◆ **Required work**
Your task is to copy the listing exactly, with the pictures left out.

[start of Dataset excerpt]

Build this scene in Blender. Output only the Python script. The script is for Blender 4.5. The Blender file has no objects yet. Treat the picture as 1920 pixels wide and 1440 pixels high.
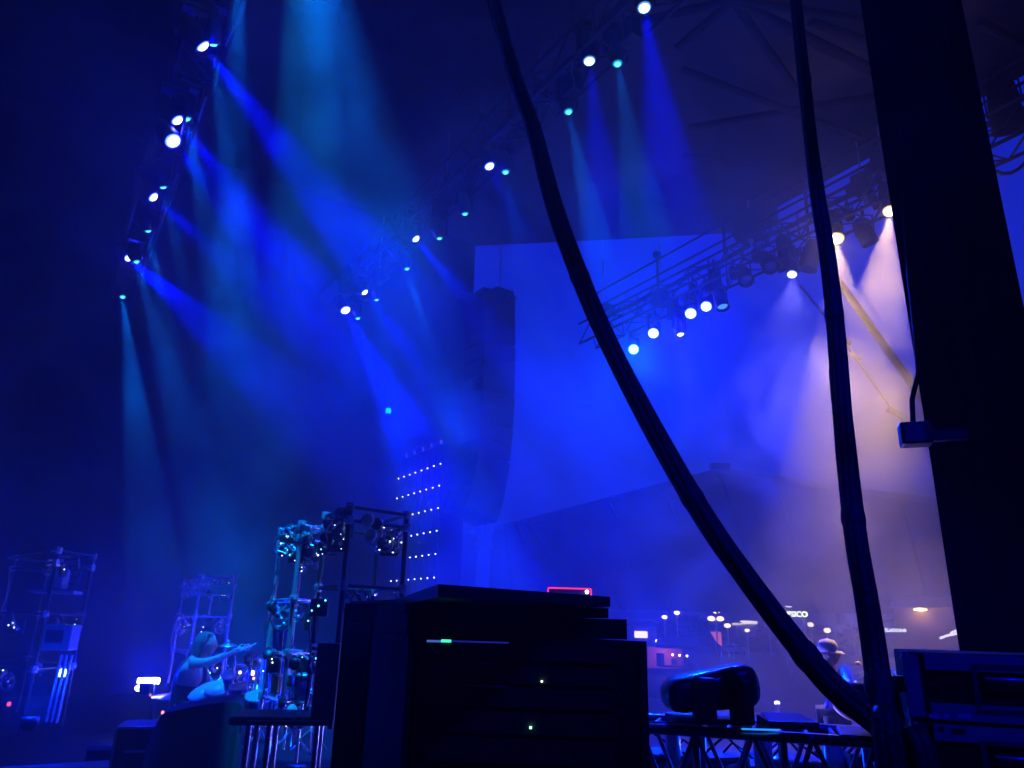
import bpy, bmesh, math, random
from mathutils import Vector, Matrix, Quaternion
random.seed(7)
sc = bpy.context.scene
C = sc.collection
R = math.radians

# ------------------------------------------------------------------ camera
FPX, TILT, ROLL, EYE = 1397.0, R(18), R(1.5), 1.7
cam = bpy.data.cameras.new('camera'); cam_o = bpy.data.objects.new('camera', cam); C.objects.link(cam_o)
cam.sensor_width = 36; cam.lens = 36 * FPX / 1920; cam.clip_start = .05; cam.clip_end = 3000
cam_o.matrix_world = Matrix.Translation((0, 0, EYE)) @ Matrix.Rotation(R(90) + TILT, 4, 'X') @ Matrix.Rotation(-ROLL * -1, 4, 'Z')
sc.camera = cam_o

# ------------------------------------------------------------------ exposure, sampling
sc.view_settings.view_transform = 'Standard'; sc.view_settings.look = 'None'
sc.view_settings.exposure = 0; sc.view_settings.gamma = 1
cy = sc.cycles
cy.use_denoising = True
try: cy.denoiser = 'OPENIMAGEDENOISE'
except Exception: pass
cy.max_bounces = 5; cy.diffuse_bounces = 2; cy.glossy_bounces = 2; cy.transmission_bounces = 3
cy.volume_bounces = 0; cy.transparent_max_bounces = 6
cy.sample_clamp_indirect = 3; cy.sample_clamp_direct = 0
cy.use_adaptive_sampling = False
cy.volume_step_rate = 1.0; cy.volume_max_steps = 64

# ------------------------------------------------------------------ dusk sky
w = bpy.data.worlds.new('World'); sc.world = w; w.use_nodes = True
nt = w.node_tree; nt.nodes.clear()
sky = nt.nodes.new('ShaderNodeTexSky'); sky.sky_type = 'NISHITA'; sky.sun_disc = False
sky.sun_elevation = R(-2.0); sky.sun_rotation = R(200); sky.altitude = 1300
mul = nt.nodes.new('ShaderNodeMix'); mul.data_type = 'RGBA'; mul.blend_type = 'MULTIPLY'; mul.inputs[0].default_value = 1
mul.inputs[7].default_value = (.003, .014, .42, 1)      # the phone's cold white balance after sunset
bg = nt.nodes.new('ShaderNodeBackground'); bg.inputs[1].default_value = 7.0
out = nt.nodes.new('ShaderNodeOutputWorld')
nt.links.new(sky.outputs[0], mul.inputs[6]); nt.links.new(mul.outputs[2], bg.inputs[0]); nt.links.new(bg.outputs[0], out.inputs[0])

# ------------------------------------------------------------------ frames of reference
TH = R(32)                         # the stage lies turned by 32 degrees: U runs across it, V towards the audience
UU = Vector((-math.sin(TH), math.cos(TH), 0)); VV = Vector((math.cos(TH), math.sin(TH), 0))
def S(u, v, z=0): return UU * u + VV * v + Vector((0, 0, z))
def ray(x, y):
    a, b = (x - 960) / FPX, (720 - y) / FPX
    ca, sa = math.cos(ROLL), math.sin(ROLL)
    a, b = a * ca - b * sa, a * sa + b * ca
    return Vector((a, math.cos(TILT) - b * math.sin(TILT), math.sin(TILT) + b * math.cos(TILT)))
def at(x, y, d):                   # point d metres away (on the plan) in a given direction
    r = ray(x, y); return r * (d / math.hypot(r.x, r.y)) + Vector((0, 0, EYE))
def atV(x, y, v):
    r = ray(x, y); return r * (v / r.dot(VV)) + Vector((0, 0, EYE))
def atU(x, y, u):
    r = ray(x, y); return r * (u / r.dot(UU)) + Vector((0, 0, EYE))
def atZ(x, y, z):
    r = ray(x, y); return r * ((z - EYE) / r.z) + Vector((0, 0, EYE))

# ------------------------------------------------------------------ materials
MATS = {}
def mat(name, col, rough=.6, metal=0., bump=0., scale=8., var=.25, coat=0., spec=.5):
    if name in MATS: return MATS[name]
    m = bpy.data.materials.new(name); m.use_nodes = True; n = m.node_tree; b = n.nodes['Principled BSDF']
    tc = n.nodes.new('ShaderNodeTexCoord'); no = n.nodes.new('ShaderNodeTexNoise'); no.inputs['Scale'].default_value = scale
    no.inputs['Detail'].default_value = 6
    n.links.new(tc.outputs['Object'], no.inputs['Vector'])
    mx = n.nodes.new('ShaderNodeMix'); mx.data_type = 'RGBA'
    mx.inputs[6].default_value = (*[c * (1 - var) for c in col], 1); mx.inputs[7].default_value = (*[min(1, c * (1 + var)) for c in col], 1)
    n.links.new(no.outputs['Fac'], mx.inputs[0]); n.links.new(mx.outputs[2], b.inputs['Base Color'])
    mr = n.nodes.new('ShaderNodeMapRange'); mr.inputs[3].default_value = max(.03, rough - .12); mr.inputs[4].default_value = min(1, rough + .12)
    n.links.new(no.outputs['Fac'], mr.inputs[0]); n.links.new(mr.outputs[0], b.inputs['Roughness'])
    b.inputs['Metallic'].default_value = metal; b.inputs['Coat Weight'].default_value = coat
    b.inputs['Specular IOR Level'].default_value = spec
    if bump:
        bp = n.nodes.new('ShaderNodeBump'); bp.inputs['Strength'].default_value = bump; bp.inputs['Distance'].default_value = .02
        n.links.new(no.outputs['Fac'], bp.inputs['Height']); n.links.new(bp.outputs[0], b.inputs['Normal'])
    MATS[name] = m; return m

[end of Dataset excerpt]

◆ **Response**
Build this scene in Blender. Output only the Python script. The script is for Blender 4.5. The Blender file has no objects yet. Treat the picture as 1920 pixels wide and 1440 pixels high.
import bpy, bmesh, math, random
from mathutils import Vector, Matrix, Quaternion
random.seed(7)
sc = bpy.context.scene
C = sc.collection
R = math.radians

# ------------------------------------------------------------------ camera
FPX, TILT, ROLL, EYE = 1397.0, R(18), R(1.5), 1.7
cam = bpy.data.cameras.new('camera'); cam_o = bpy.data.objects.new('camera', cam); C.objects.link(cam_o)
cam.sensor_width = 36; cam.lens = 36 * FPX / 1920; cam.clip_start = .05; cam.clip_end = 3000
cam_o.matrix_world = Matrix.Translation((0, 0, EYE)) @ Matrix.Rotation(R(90) + TILT, 4, 'X') @ Matrix.Rotation(-ROLL * -1, 4, 'Z')
sc.camera = cam_o

# ------------------------------------------------------------------ exposure, sampling
sc.view_settings.view_transform = 'Standard'; sc.view_settings.look = 'None'
sc.view_settings.exposure = 0; sc.view_settings.gamma = 1
cy = sc.cycles
cy.use_denoising = True
try: cy.denoiser = 'OPENIMAGEDENOISE'
except Exception: pass
cy.max_bounces = 5; cy.diffuse_bounces = 2; cy.glossy_bounces = 2; cy.transmission_bounces = 3
cy.volume_bounces = 0; cy.transparent_max_bounces = 6
cy.sample_clamp_indirect = 3; cy.sample_clamp_direct = 0
cy.use_adaptive_sampling = False
cy.volume_step_rate = 1.0; cy.volume_max_steps = 64

# ------------------------------------------------------------------ dusk sky
w = bpy.data.worlds.new('World'); sc.world = w; w.use_nodes = True
nt = w.node_tree; nt.nodes.clear()
sky = nt.nodes.new('ShaderNodeTexSky'); sky.sky_type = 'NISHITA'; sky.sun_disc = False
sky.sun_elevation = R(-2.0); sky.sun_rotation = R(200); sky.altitude = 1300
mul = nt.nodes.new('ShaderNodeMix'); mul.data_type = 'RGBA'; mul.blend_type = 'MULTIPLY'; mul.inputs[0].default_value = 1
mul.inputs[7].default_value = (.003, .014, .42, 1)      # the phone's cold white balance after sunset
bg = nt.nodes.new('ShaderNodeBackground'); bg.inputs[1].default_value = 7.0
out = nt.nodes.new('ShaderNodeOutputWorld')
nt.links.new(sky.outputs[0], mul.inputs[6]); nt.links.new(mul.outputs[2], bg.inputs[0]); nt.links.new(bg.outputs[0], out.inputs[0])

# ------------------------------------------------------------------ frames of reference
TH = R(32)                         # the stage lies turned by 32 degrees: U runs across it, V towards the audience
UU = Vector((-math.sin(TH), math.cos(TH), 0)); VV = Vector((math.cos(TH), math.sin(TH), 0))
def S(u, v, z=0): return UU * u + VV * v + Vector((0, 0, z))
def ray(x, y):
    a, b = (x - 960) / FPX, (720 - y) / FPX
    ca, sa = math.cos(ROLL), math.sin(ROLL)
    a, b = a * ca - b * sa, a * sa + b * ca
    return Vector((a, math.cos(TILT) - b * math.sin(TILT), math.sin(TILT) + b * math.cos(TILT)))
def at(x, y, d):                   # point d metres away (on the plan) in a given direction
    r = ray(x, y); return r * (d / math.hypot(r.x, r.y)) + Vector((0, 0, EYE))
def atV(x, y, v):
    r = ray(x, y); return r * (v / r.dot(VV)) + Vector((0, 0, EYE))
def atU(x, y, u):
    r = ray(x, y); return r * (u / r.dot(UU)) + Vector((0, 0, EYE))
def atZ(x, y, z):
    r = ray(x, y); return r * ((z - EYE) / r.z) + Vector((0, 0, EYE))

# ------------------------------------------------------------------ materials
MATS = {}
def mat(name, col, rough=.6, metal=0., bump=0., scale=8., var=.25, coat=0., spec=.5):
    if name in MATS: return MATS[name]
    m = bpy.data.materials.new(name); m.use_nodes = True; n = m.node_tree; b = n.nodes['Principled BSDF']
    tc = n.nodes.new('ShaderNodeTexCoord'); no = n.nodes.new('ShaderNodeTexNoise'); no.inputs['Scale'].default_value = scale
    no.inputs['Detail'].default_value = 6
    n.links.new(tc.outputs['Object'], no.inputs['Vector'])
    mx = n.nodes.new('ShaderNodeMix'); mx.data_type = 'RGBA'
    mx.inputs[6].default_value = (*[c * (1 - var) for c in col], 1); mx.inputs[7].default_value = (*[min(1, c * (1 + var)) for c in col], 1)
    n.links.new(no.outputs['Fac'], mx.inputs[0]); n.links.new(mx.outputs[2], b.inputs['Base Color'])
    mr = n.nodes.new('ShaderNodeMapRange'); mr.inputs[3].default_value = max(.03, rough - .12); mr.inputs[4].default_value = min(1, rough + .12)
    n.links.new(no.outputs['Fac'], mr.inputs[0]); n.links.new(mr.outputs[0], b.inputs['Roughness'])
    b.inputs['Metallic'].default_value = metal; b.inputs['Coat Weight'].default_value = coat
    b.inputs['Specular IOR Level'].default_value = spec
    if bump:
        bp = n.nodes.new('ShaderNodeBump'); bp.inputs['Strength'].default_value = bump; bp.inputs['Distance'].default_value = .02
        n.links.new(no.outputs['Fac'], bp.inputs['Height']); n.links.new(bp.outputs[0], b.inputs['Normal'])
    MATS[name] = m; return m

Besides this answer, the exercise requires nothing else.